Dampak Penarikan Dana Muhammadiyah Terhadap BSI
Meskipun jauh lebih kecil dibandingkan dengan 15 triliun rupiah, seperti yang awalnya diperkirakan, namun putusnya kontrak kerjasama antara Muhammadiyah dan BSI ini dapat menimbulkan dampak yang cukup penting. Contohnya adalah penurunan jumlah dana yang siap dialokasikan untuk program pembiayaan ke masyarakat, termasuk ke dalam internal Muhammadiyah sendiri.
Seperti yang diketahui bahwa bank adalah lembaga yang menyediakan intermediary services. Ini artinya, semakin sedikit dana yang disimpan oleh nasabah ke bank tersebut, maka semakin kecil pula potensi dana yang bisa disalurkan oleh bank dan pada akhirnya semakin kecil pula pendapatan bank tersebut.
Meskipun tidak mempengaruhi stabilitas BSI secara umum, karena bank ini memiliki aset sebesar 358 triliun, namun tentunya BSI kehilangan nasabah yang berharga. Sebab, selain simpanan, Muhammadiyah juga menggunakan fasilitas pendanaan dari lembaga ini, begitu pula dengan kader-kader Muhammadiyah. Bisa jadi, dengan putusnya kerja sama antara kedua lembaga ini, banyak kader Muhammadiyah yang beralih dari menggunakan BSI menjadi menggunakan bank syariah lainnya.

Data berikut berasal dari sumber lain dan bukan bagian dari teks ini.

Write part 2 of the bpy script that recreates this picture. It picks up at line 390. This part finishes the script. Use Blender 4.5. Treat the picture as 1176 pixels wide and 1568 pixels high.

Dampak yang tidak kalah penting lainnya adalah potensi penurunan kepercayaan masyarakat terhadap bank ini. Pasalnya, sebagai salah satu organisasi keislaman terbesar di Indonesia, opini Muhammadiyah terhadap suatu hal, entah itu barang dan jasa dapat mempengaruhi opini publik.
Kesimpulan
Apapun alasan yang disebutkan oleh lembaga ini, namun pemutusan kerja sama oleh Muhammadiyah terhadap BSI tetap memberikan dampak yang cukup penting, baik itu dalam hal materiil maupun non materiil. Tugas dari manajemen perusahaan ini kini adalah memastikan kepercayaan publik bahwa meskipun sudah tidak bekerjasama lagi dengan Muhammadiyah, BSI tetap bisa dipercayai sebagai bank syariah terbesar di Indonesia.